Art World Triviality Hits New Low With Artist-Designed Nicolas Cage Bouncy Castle

Photo: Hungry Castle.

Well, someone finally decided to lock up Nicolas Cage.

A public art and design collective called Hungry Castle have designed a black-and-white striped bouncy house meant to resemble a cage (get it?), which features a giant, and frankly pretty frightening, portrait of the often lampooned actor.

“People can punch Nicolas Cage, they can hug Nicolas Cage but no one will ever break Nicolas Cage. Ever,” the creators told the Independent. “Throughout internet history, we’ve seen Nicolas Cage lose himself and be everyone, but we’ve never seen Nicolas Cage in a cage.”

If, in fact, Cage in a cage is what you’re after, the inflatable sculpture will make its debut at the Australian music festival Splendour in the Grass, where it will be aptly located next to the craft beer station.

Photo: Hungry Castle.

The installation will first be on view at Splendour in the Grass. 
Photo: Courtesy of Hungry Castle.

While no official plans have been announced, the folks at Hungry Castle hope to see the squishy sculpture make a world tour, á la Florentijn Hofman‘s famed rubber duck. Oh no, more inane public art cluttering up our cities.
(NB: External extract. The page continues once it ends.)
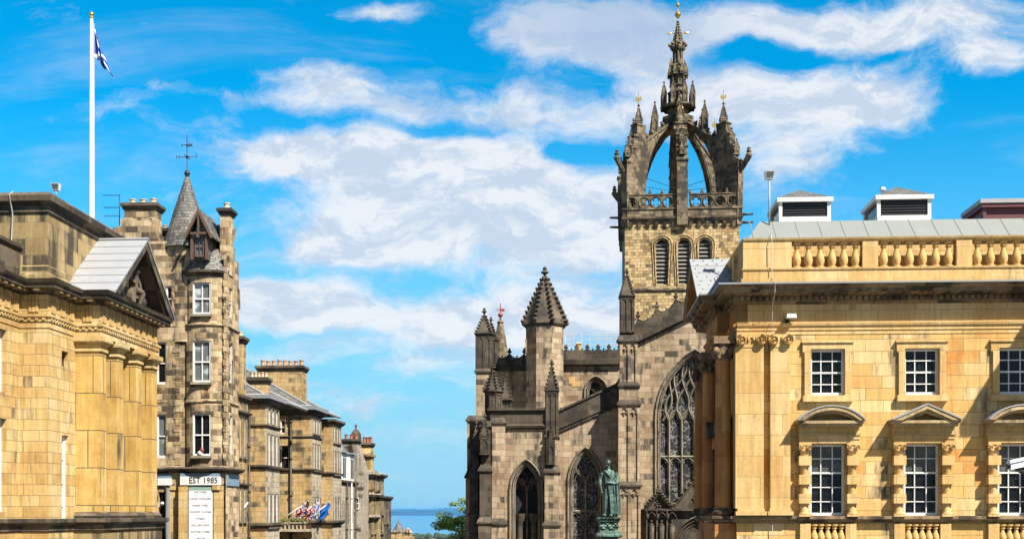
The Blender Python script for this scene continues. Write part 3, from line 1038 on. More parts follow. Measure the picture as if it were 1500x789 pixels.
    limb((cx + .26, yy, zb2 + 1.48), (cx + .5, yy - .12, zb2 + 1.05), .09, .07)
    limb((cx + .5, yy - .12, zb2 + 1.05), (cx + .55, yy - .18, zb2 + .7), .07, .05)
    limb((cx - .05, yy, zb2 + .8), (cx + .42, yy - .3, zb2 + .66), .17, .12)      # thigh forward
    limb((cx + .42, yy - .3, zb2 + .66), (cx + .25, yy - .2, zb2 + .12), .12, .07)
    limb((cx - .08, yy, zb2 + .85), (cx - .12, yy - .1, zb2 + .1), .2, .1)
    g.blob(cx - .55, yy + .05, zb2 + .5, .5, .32, 8, .2)
    g.blob(cx + 1.0, yy + .05, zb2 + .4, .55, .3, 8, .2)
    g.blob(cx - 1.3, yy + .05, zb2 + .28, .45, .22, 8, .18)
    fo = g.build('relief_sculpture', M_COURT_DK, pd)
    rm = fo.modifiers.new('r', 'REMESH'); rm.mode = 'VOXEL'; rm.voxel_size = .035; rm.use_smooth_shade = True
    bl = MB(); bl.box(46.3, 47.7, -.75, -.6, zb, zb + .75); bl.box(47.7, 48.3, -.85, -.6, zb, zb + 1.25); bl.build('relief_block', M_COURT, pd)
    # windows in the slits
    for z0, z1 in ((11.3, 13.55), (7.0, 10.35)):
        sash(T, 41.2, 41.95, z0, z1, 1.34, 2, 4)
        sash(T, 38.2, 39.0, z0, z1 + .03, 1.34, 2, 4)
    sash(T, 44.0, 44.55, 6.3, 9.9, .17, 1, 4, fw=.16)
    sash(T, 44.0, 44.55, 12.5, 13.1, .22, 1, 1, fw=.03, frame=M_WOOD)
    for x in (46.1, 48.2, 50.3):
        sash(T, x, x + .55, 6.9, 11.2, .2, 1, 4, fw=.05)
    # lightning conductor
    lc = MB()
    lc.tube([(44.06, 1.95, 19.15), (43.8, 1.95, 18.95), (44.05, 1.95, 18.3), (44.03, 2.0, 17.0), (43.98, 1.85, 16.6), (44.0, 1.95, 15.7)], .03, 6)
    lc.build('lightning_conductor', M_LEAD, T)
    return T


court_house()


# floodlight on the court house roof
def roof_light(px, py, D, label, s=1.0, pole=0.6):
    X, Z = (px - CX) / FPX * D, EYE + (HY - py) / FPX * D
    T = thing('floodlight', label, 'lamp', (X, D, Z))
    m = MB(); m.tube([(0, 0, -pole), (0, 0, 0)], .03 * s, 6); m.build('post', M_LEAD, T)
    m = MB()
    m.taper(-.12 * s, .12 * s, -.05 * s, .12 * s, 0, -.16 * s, .16 * s, -.14 * s, .1 * s, .26 * s)
    m.build('lamp_housing', M_WHITE, T)
    m = MB(); m.face([(-.13 * s, -.135 * s, .23 * s), (.13 * s, -.135 * s, .23 * s), (.1 * s, -.065 * s, .03 * s), (-.1 * s, -.065 * s, .03 * s)])
    m.build('lens', M_GLASS_C, T)
    return T


roof_light(82, 279, 45.5, 'small white floodlight on the corner of the court house attic roof', 1.0, .25)


def flagpole():
    D = 60.0
    X = (134 - CX) / FPX * D
    zt = EYE + (HY - 27) / FPX * D
    zb = EYE + (HY - 330) / FPX * D
    T = thing('flagpole', 'tall white flagpole rising behind the court house roof, flag drooping from its top', 'flagpole', (X, D, zb))
    h = zt - zb
    m = MB(); m.tube([(0, 0, -6.0), (0, 0, h * .5), (0, 0, h)], .145, 12, .09); m.build('pole', M_WHITE_B, T)
    m = MB(); m.lathe([(.0, h), (.12, h), (.12, h + .08), (.06, h + .1), (.13, h + .2), (.1, h + .3), (0, h + .36)], 0, 0, 10); m.build('finial', M_GOLD, T)
    m = MB(); m.tube([(.17, -.06, 0), (.15, -.06, h - .3)], .012, 4); m.build('halyard', M_WHITE_B, T)
    # saltire hanging in folds
    fm, N, b = new_mat('saltire_cloth')
    uv = N.n('ShaderNodeUVMap').outputs[0]
    sp = N.n('ShaderNodeSeparateXYZ'); N.l(uv, sp.inputs[0])
    d1 = N.m('ABSOLUTE', N.m('SUBTRACT', sp.outputs[0], sp.outputs[1]))
    d2 = N.m('ABSOLUTE', N.m('SUBTRACT', N.m('ADD', sp.outputs[0], sp.outputs[1]), 1.0))
    k = N.m('LESS_THAN', N.m('MINIMUM', d1, d2), 0.085)
    N.l(N.mix(k, (0.012, 0.05, 0.34, 1), (0.74, 0.74, 0.74, 1)), b.inputs['Base Color'])
    b.inputs['Roughness'].default_value = .8
    nu, nv = 26, 18
    g = MB()
    H = 2.0

    def P(u, v):     # u out from the pole, v up the hoist: the fly drops under its own weight
        x = .14 + u * (.55 + .42 * (1 - v)) + .04 * math.sin(u * 9)
        y = .16 * math.sin(u * 15 + v * 1.5) * (.3 + u)
        z = h - .5 - (1 - v) * 1.45 - u * (1.75 * (.62 + .38 * v)) - .04 * math.sin(u * 15)
        return (x, y, z)
    for i in range(nu):
        for j in range(nv):
            q = [(i / nu, j / nv), ((i + 1) / nu, j / nv), ((i + 1) / nu, (j + 1) / nv), (i / nu, (j + 1) / nv)]
            g.face([P(*c) for c in q], q, True)
    fo = g.build('flag', fm, T, 'blue flag with a white diagonal cross, hanging in folds')
    so_ = fo.modifiers.new('s', 'SOLIDIFY'); so_.thickness = .01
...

Barcelona-based Hungry Castle is a collaboration between Dave Glass and Kill Cooper. According to their website, the pair have been working together since 2011, making “big, playful things of cultural impact,” which they have dubbed “Cool Shit.” Okay. The pair cites Shepard Fairey and Jeff Koons as artistic influences, and they have collaborated with brands like Adidas and HP.

Hungry Castle is also responsible for Laser Cat, a giant cat head that projects art through its laser beam eyes and premiered in 2014 at the ADC Festival of Art + Craft in Miami. While Koons and Fairey might be influences, it’s clear where the this team gets their real inspiration: the weird, wonderful world of the Internet.